Antarctica – Overview

As I said in my first post, we took a lot of photos in Antarctica. I can’t believe anyone could go there and not do that. What astonished me though were the number of people who apparently only had their iPhones or iPads for cameras, or at best, a pocket digital. I bought a DSLR especially for the trip, and a combined standard and zoom lens, which together cost around $2000 – and I don’t regret a cent of it. When you are on the trip of a lifetime, at fantastic cost anyway, why skimp on the equipment? We did take a compact digital for quick and dirty shots in towns and so on, but the quality can’t be compared at all with those taken with the bigger camera. The things people choose to economise on, astonish me.

Anyway, the next three posts will be photo heavy, which is why I’m breaking this part of the journey up.

To give you some perspective on where we went, this is the overall itinerary map provided on Holland America’s website:

cruise_details

And this is a more detailed map of the Antarctica peninsula I found on the internet:

antarctica

Holland America/the Zaandam’s crew kindly provided us with route information and at the end of this section of the trip, a detailed map of the route we had taken. I have redrawn this map from their data:

antarctica_map

We were supposed to arrive in Antarctica on 31 December, but our captain, bless him, heard that visibility was likely to be reduced on 1-2 January, so he set off early from Cape Horn on 29 December, so we arrived on 30 December. Better still, although the ‘official’ start of the scenic cruising wasn’t supposed to be until 2pm on that day when we entered Dallman bay, when I woke at 6am that morning, there were icebergs and distant land masses already visible, and by breakfast, we were seeing penguins and whales 🙂

As you will see from the next post, the weather for our first day was stunning, and we had it until 11pm that night, by which time we were exhausted from the sheer loveliness of the day we’d had. Also sunburnt 🙂 (damn hole in the ozone layer!).

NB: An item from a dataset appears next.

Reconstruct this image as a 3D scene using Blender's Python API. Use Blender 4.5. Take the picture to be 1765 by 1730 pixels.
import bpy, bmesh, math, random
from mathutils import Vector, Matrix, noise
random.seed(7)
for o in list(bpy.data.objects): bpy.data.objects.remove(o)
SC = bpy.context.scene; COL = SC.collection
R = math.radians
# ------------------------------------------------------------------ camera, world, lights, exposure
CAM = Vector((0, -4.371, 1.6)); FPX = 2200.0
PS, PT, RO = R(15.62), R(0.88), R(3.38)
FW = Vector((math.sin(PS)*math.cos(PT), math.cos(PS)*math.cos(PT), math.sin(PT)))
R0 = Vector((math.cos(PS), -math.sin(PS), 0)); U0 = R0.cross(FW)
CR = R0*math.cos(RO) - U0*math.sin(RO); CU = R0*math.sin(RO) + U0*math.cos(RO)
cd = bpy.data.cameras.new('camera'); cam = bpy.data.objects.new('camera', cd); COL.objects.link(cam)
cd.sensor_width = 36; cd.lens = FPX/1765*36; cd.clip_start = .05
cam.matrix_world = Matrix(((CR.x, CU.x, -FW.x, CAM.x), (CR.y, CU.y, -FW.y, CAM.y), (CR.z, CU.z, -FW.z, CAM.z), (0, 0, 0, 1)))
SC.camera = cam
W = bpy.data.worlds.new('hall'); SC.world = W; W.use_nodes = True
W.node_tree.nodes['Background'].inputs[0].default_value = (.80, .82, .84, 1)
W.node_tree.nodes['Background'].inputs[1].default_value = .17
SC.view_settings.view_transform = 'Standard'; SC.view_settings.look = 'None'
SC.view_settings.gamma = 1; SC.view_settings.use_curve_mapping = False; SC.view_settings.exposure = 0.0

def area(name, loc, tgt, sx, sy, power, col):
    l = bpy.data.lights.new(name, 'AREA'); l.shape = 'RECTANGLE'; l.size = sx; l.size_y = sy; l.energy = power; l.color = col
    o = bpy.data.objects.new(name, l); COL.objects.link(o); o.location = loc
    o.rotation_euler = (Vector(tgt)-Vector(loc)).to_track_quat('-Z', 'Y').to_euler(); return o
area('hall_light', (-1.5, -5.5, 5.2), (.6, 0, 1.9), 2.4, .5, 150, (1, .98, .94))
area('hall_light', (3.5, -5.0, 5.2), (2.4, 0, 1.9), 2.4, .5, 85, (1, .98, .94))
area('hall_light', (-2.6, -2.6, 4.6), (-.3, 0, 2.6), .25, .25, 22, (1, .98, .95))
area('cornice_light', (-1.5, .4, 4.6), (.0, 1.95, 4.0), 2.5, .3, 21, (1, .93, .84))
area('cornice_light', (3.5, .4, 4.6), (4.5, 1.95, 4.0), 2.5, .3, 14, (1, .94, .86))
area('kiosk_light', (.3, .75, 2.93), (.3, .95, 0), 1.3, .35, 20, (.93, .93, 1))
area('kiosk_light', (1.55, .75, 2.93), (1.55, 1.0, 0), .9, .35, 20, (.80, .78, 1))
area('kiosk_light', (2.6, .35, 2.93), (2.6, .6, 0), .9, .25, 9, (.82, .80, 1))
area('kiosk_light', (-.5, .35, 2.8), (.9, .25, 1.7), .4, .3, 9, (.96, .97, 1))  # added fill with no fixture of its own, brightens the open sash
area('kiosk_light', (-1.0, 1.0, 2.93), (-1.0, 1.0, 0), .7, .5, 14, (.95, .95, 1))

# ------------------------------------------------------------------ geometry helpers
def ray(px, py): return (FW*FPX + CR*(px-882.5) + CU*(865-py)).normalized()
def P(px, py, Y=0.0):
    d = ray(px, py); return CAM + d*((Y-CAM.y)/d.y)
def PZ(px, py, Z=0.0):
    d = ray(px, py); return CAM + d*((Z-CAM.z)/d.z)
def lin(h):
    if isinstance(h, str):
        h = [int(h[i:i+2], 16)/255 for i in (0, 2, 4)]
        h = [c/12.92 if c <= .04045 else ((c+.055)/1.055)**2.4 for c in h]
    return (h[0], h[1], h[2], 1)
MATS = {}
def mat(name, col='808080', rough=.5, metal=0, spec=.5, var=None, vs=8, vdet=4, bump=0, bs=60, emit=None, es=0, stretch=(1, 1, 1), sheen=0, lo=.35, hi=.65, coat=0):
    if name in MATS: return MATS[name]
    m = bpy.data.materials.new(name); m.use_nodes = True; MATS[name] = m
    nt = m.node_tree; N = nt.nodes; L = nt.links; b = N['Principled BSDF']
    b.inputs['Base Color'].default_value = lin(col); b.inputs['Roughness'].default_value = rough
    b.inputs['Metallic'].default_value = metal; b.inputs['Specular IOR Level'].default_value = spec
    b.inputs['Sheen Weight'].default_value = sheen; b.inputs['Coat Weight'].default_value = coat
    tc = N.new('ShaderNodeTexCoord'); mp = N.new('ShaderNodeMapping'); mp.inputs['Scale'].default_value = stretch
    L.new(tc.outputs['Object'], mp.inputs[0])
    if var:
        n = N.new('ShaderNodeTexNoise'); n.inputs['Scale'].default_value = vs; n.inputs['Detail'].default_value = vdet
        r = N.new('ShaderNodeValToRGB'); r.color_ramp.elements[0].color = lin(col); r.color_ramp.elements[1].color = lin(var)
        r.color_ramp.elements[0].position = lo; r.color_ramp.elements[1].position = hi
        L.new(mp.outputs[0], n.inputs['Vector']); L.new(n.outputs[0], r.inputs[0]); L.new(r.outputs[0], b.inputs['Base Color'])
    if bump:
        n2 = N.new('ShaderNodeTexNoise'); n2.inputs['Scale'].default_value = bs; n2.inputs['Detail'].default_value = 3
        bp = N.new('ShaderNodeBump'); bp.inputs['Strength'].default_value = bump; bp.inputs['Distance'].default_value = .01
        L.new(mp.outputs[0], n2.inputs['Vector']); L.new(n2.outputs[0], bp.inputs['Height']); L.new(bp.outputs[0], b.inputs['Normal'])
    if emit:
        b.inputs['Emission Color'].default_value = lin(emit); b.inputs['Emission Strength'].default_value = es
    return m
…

I’ll let the pictures do most of the talking, but one little bit of stupidity I can’t not report. While you are looking at those stunning photos, you should remember that there were some people who had paid the huge cost of a suite for this trip (as we had) – and who spent at least half of this glorious day in a windowless members lounge, chatting, and were utterly unaware of what they were missing out on until I finally urged them to go take a look. They came all that way, spent all that money, to do what they could have done on any sea day on the cruise, or indeed, in their local café. Humans!